Mr. Lehtinen, a former US attorney in Miami who is married to US Rep. Ileana Ros-Lehtinen (R), is something of a hero among environmentalists in south Florida. It was Lehtinen's lawsuit filed in 1988 - while he was still US attorney - that set the stage for the Everglades restoration project. Now he is determined to maintain pressure on the agencies involved in the cleanup - in part by asking the courts to enforce the Clean Water Act. "It is the Clean Water Act that makes restoration possible," he says.
Mr. Glazier of the flood-control agency disagrees. He says the Clean Water Act lawsuit is a distraction that is diverting scarce money and personnel from work on the restoration project. There are more than 20 other pumps in and around the Everglades that could be the target of identical lawsuits should the high court require a Clean Water Act permit to use the S-9 pump, Glazier says.

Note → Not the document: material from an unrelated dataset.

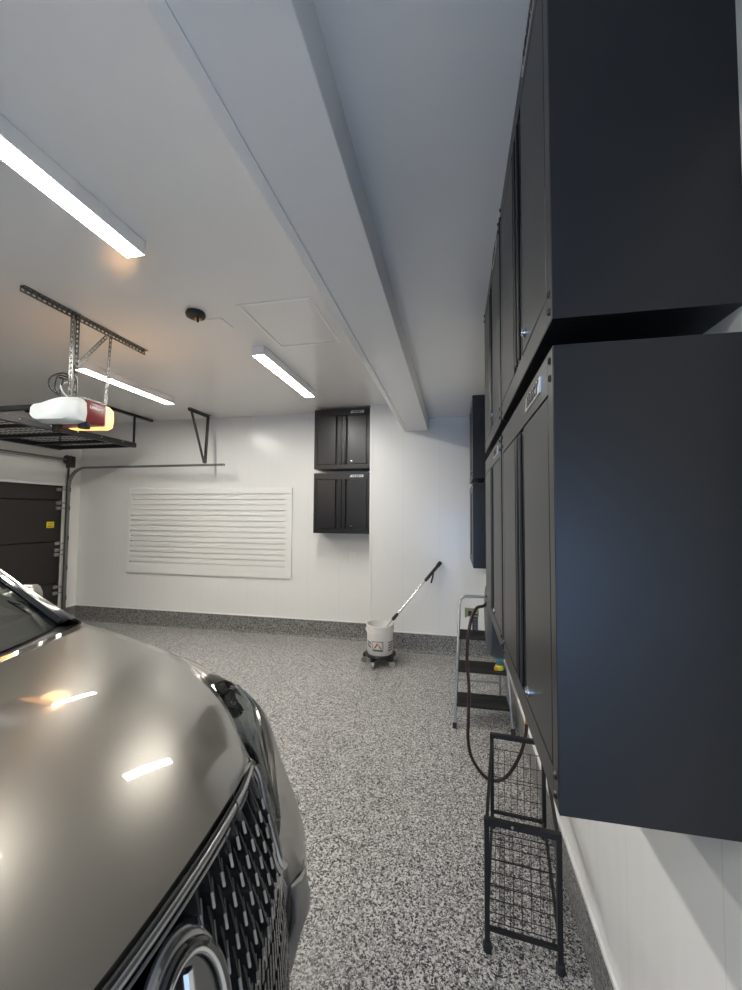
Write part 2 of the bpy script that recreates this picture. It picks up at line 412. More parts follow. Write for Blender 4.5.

"If we lose this case, I am going to have a flood of litigation," Glazier says. "There is a huge potential loss here if the taxpayers are forced to spend all this money for us to run from site to site to site."
At the heart of the Supreme Court case is a relatively straightforward question: Do the permit requirements of the Clean Water Act apply only to those whose facilities actually cause pollution, or do they also apply to anyone whose actions help spread preexisting pollution?
Glazier says the Clean Water Act permit requirements are aimed at regulating industrial polluters, not flood-control agencies. Unlike a plant that dumps harmful substances into a river, the water-management district is merely moving water from one side of a levee to the other, he says.
But lawyers for the Miccosukee Tribe argue that it doesn't matter who caused the pollution: The Clean Water Act makes it illegal for anyone to direct polluted water into cleaner water unless they have first obtained a federal permit. The Clean Water Act prohibits "any addition of any pollutant ... from any point source."
Lawyers for the tribe note that except for the operations of the S-9 pump, the water in the flood-control canal would flow east toward the ocean. "Backpumping pollutants into the Everglades Protection Area which would not otherwise appear there is an 'addition' under any common, or technical, meaning of the word. That is all this court need consider to resolve this case," says Lehtinen in his Supreme Court brief.
Lawyers for the water district do not dispute that the S-9 pumping station causes polluted water to enter the Everglades. But they insist that a pump alone cannot "add" pollution because the water merely passes through the pump.
If the high court adopts the tribe's view of the law, they say in their brief, it will create "substantial regulatory burdens to hundreds of thousands of state and local water control facilities."